Understanding Authors Tone

Readers often wonder what authors think when they write. They want to know the author’s state of mind as he/she wrote the book. How can they know this? By identifying the author’s tone.

An author’s tone sends a strong message or signal to the reader and from your tone as an author, the reader can tell your state of mind while writing a book. This is what makes books unique. Knowing the tone of the author helps the readers connect with the book.

What is a tone in writing?

The use of words and writing style by an author to indicate their attitude toward a topic is referred to as tone. The tone of your writing is very similar to the tone of your voice. You are aware that how you express something is sometimes more important than what you say. Writing is the same way. Your tone will be revealed through every adjective and adverb you choose, as well as your sentence structure and imagery.

Types of tone

Tone exists in different types. All tone types in writing can be classified into two major components; “the objective and subjective tone” which can be used to give a clearer picture of all. The objective tone is unbiased and matter-of-fact. The information is mainly factual.

On the other hand, words that reflect feelings, judgments, or views are used in a subjective tone. Experiences, senses, sentiments, and thoughts are likely to be included in the specifics.

  • The objective tone is neutral. It is unbiased and neutral because it does not express any emotions for or contra a topic. The objective tone frequently employs higher-level language and eliminates pronouns like I and you, resulting in a formal tone.
  • The subjective tone is personal, biased, emotive, and often informal.

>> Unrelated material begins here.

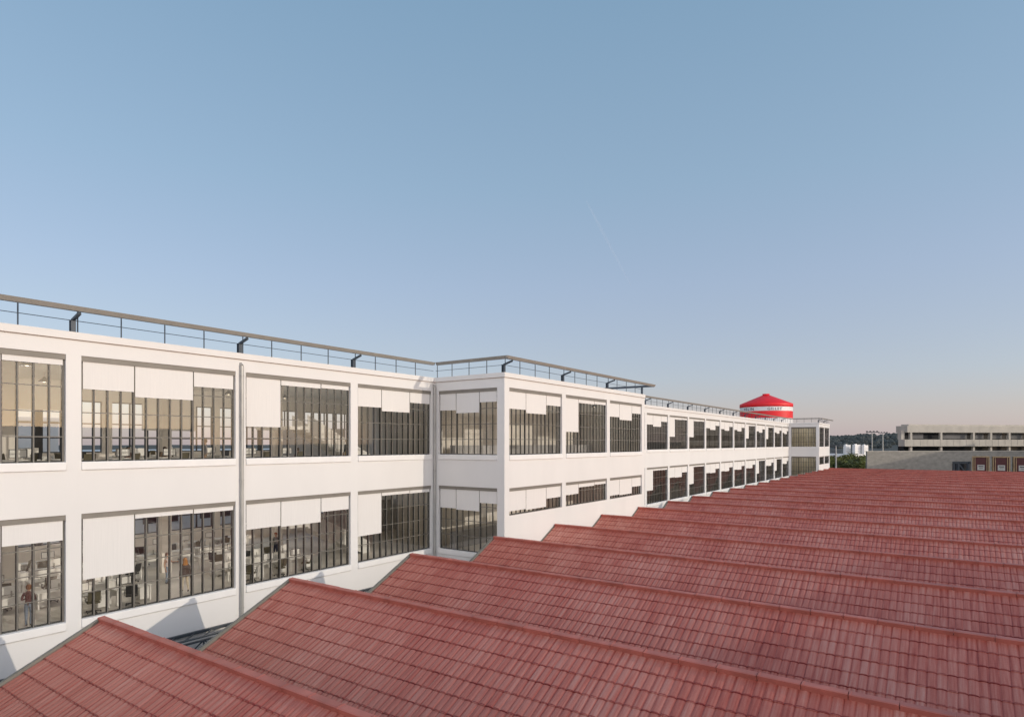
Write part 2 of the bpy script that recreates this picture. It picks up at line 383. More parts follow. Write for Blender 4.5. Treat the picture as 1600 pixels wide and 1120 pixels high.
for x0, x1, y0, y1 in ((XL-0.06, XR-0.06, YM-0.06, YM+0.5), (XR-0.06, XR+0.5, YP-0.06, YM+0.5), (XR+0.5, XE-0.5, YP-0.06, YP+0.5),
                       (XE-0.5, XE+0.06, YP-0.06, YM+0.5), (XE+0.06, XR2-0.06, YM-0.06, YM+0.5), (XR2-0.06, XR2+0.5, YP-0.06, YM+0.5),
                       (XR2+0.5, XE2+0.06, YP-0.06, YP+0.5), (XE2-0.5, XE2+0.06, YP+0.5, YB+0.1), (XL-0.06, XL+0.5, YM+0.5, YB+0.1), (XL+0.5, XE2-0.5, YB-0.4, YB+0.1)):
    cor.box(x0, x1, y0, y1, 4.355, 4.66)
    dr.box(x0-0.012, x1+0.012, y0-0.012, y1+0.012, 4.335, 4.355)
cor.build('parapet', M['plaster'], building); dr.build('drip_edge', M['drip'], building)
def slab(name, z0, z1, m):
    b = MB(); b.box(XL+0.4, XE2-0.45, YM+0.45, YB-0.3, z0, z1)
    b.box(XR+0.45, XE-0.45, YP+0.45, YM+0.45, z0, z1); b.box(XR2+0.45, XE2-0.45, YP+0.45, YM+0.45, z0, z1)
    return b.build(name, m, building)
slab('floor_slab', FU-0.03, FU, M['floor']); slab('ceiling', FU-0.42, FU-0.03, M['ceil'])
slab('floor_slab', FL-0.4, FL, M['floor']); slab('roof_slab', 3.95, 4.30, M['ceil'])
# rear wall with its own windows
rw = MB()
for k in range(-4, 21):
    x0 = XL if k == -4 else c(k)-0.3
    rw.box(x0, c(k)+0.3, YB-0.3, YB, ZG, 4.34)
    a, b = c(k)+0.3, (c(k+1)-0.3 if k < 20 else XE2-0.45)
    if k >= 5:
        rw.box(a, b, YB-0.3, YB, ZG, 4.34)
    else:
        rw.box(a, b, YB-0.3, YB, 2.75, 4.34); rw.box(a, b, YB-0.3, YB, -2.6, FU+0.9); rw.box(a, b, YB-0.3, YB, ZG, FL+1.3)
rw.box(20.3, 24.0, YB-0.45, YB-0.30, 0.9, 2.75); rw.box(11.2, 16.3, YB-0.45, YB-0.30, 2.05, 2.75)
rw.build('rear_wall', M['inner'], building)
def rear_window(h):
    w = P-0.6; m = MB()
    n = 6
    for i in range(n+1): m.box(i*w/n-0.04, i*w/n+0.04, 0, 0.1, 0, h)
    m.box(w/2-0.2, w/2+0.2, -0.02, 0.12, 0, h)
    for z in (0.03, h*0.28, h*0.56, h-0.04): m.box(0, w, 0.02, 0.08, z-0.035, z+0.035)
    return m
for z0, z1 in ((FU+0.9, 2.75), (FL+1.3, -2.6)):
    first = None
    for k in range(-4, 5):
        if first is None:
            first = empty('rear_window', (c(k)+0.3, YB-0.2, z0), 0, building)
            rear_window(z1-z0).build('frame', M['black'], first)
        else: copy_tree(first, building, (c(k)+0.3, YB-0.2, z0))
cl = None
for k in range(-3, 5):
    for z0, z1 in ((FU, 3.95), (FL, FU-0.42)):
        if cl is None or cl.data['h'] != round(z1-z0, 2):
            b = MB(); b.box(-0.28, 0.28, -0.28, 0.28, 0, z1-z0); b.box(-0.34, 0.34, -0.34, 0.34, z1-z0-0.5, z1-z0-0.002)
            cl = b.build('column', M['inner'], building, (c(k), 38.0, z0)); cl.data['h'] = round(z1-z0, 2)
        else:
            copy_tree(cl, building, (c(k), 38.0, z0))
pw = MB()
for z0, z1 in ((FU, 3.95), (FL, FU-0.42)): pw.box(XR+0.6, XE-0.6, YM+0.6, YM+0.75, z0, z1)
pw.box(39.0, 39.2, YM+0.45, YB-0.3, FU, 3.95); pw.box(39.0, 39.2, YM+0.45, YB-0.3, FL, FU-0.42)
for X in (78.0, 108.0, 138.0):
    pw.box(X, X+0.2, YM+0.45, YB-0.3, FU, 3.95); pw.box(X, X+0.2, YM+0.45, YB-0.3, FL, FU-0.42)
pw.build('partition_wall', M['inner'], building)
dp = MB(); dp.box(31.0, 31.15, 37.5, YB-0.3, FU, FU+2.6); dp.box(31.2, 39.0, 40.0, 40.15, FL, FL+2.7)
dp.box(XR+1.2, XE-0.9, YM-0.9, YM-0.4, FU, FU+1.35); dp.box(XR+1.2, XE-0.9, YM-0.9, YM-0.4, FL, FL+1.2)
dp.build('partition_wall', M['inner_dark'], building)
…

Understanding the Author’s tone

The author’s tone is conveyed by the words and details he or she chooses. You must pay attention to how these words and elements are used in the text to understand the author’s tone. The tone of the story can shift dramatically or remain consistent throughout.

The way an author employs grammar, his/her point of view, his/her diction, and the formality with which an author writes all contribute to the tone of the author’s writing.

For example: ‘I, Being Born a Woman and Distressed’ (1923) is a poem about female sexuality and desire written by Edna St Vincent Millay. The tone of the poem was assertive and honest or some could describe it as a mean, impersonal tone; either way, there are hints of an ironic tone. From the tone one can tell the poem leaves you in a state of complexity and debate.

Another good example is: Mary Wollstonecraft Shelley’s book, Frankenstein:

As the images that floated before me became more distinct, I grew feverish; a darkness pressed around me; no one was near me who soothed me with the gentle voice of love; no dear hand supported me…”

The tone here is solemn: deeply earnest, tending toward sad reflection.

One important thing to note is that the tone typically expresses how the author feels about the issue. The mood describes how the reader feels.

As an author, your tone must be distinct enough for readers to grasp the logic and/or emotions behind your writing. This way, they feel more connected to your book and consequently, to you.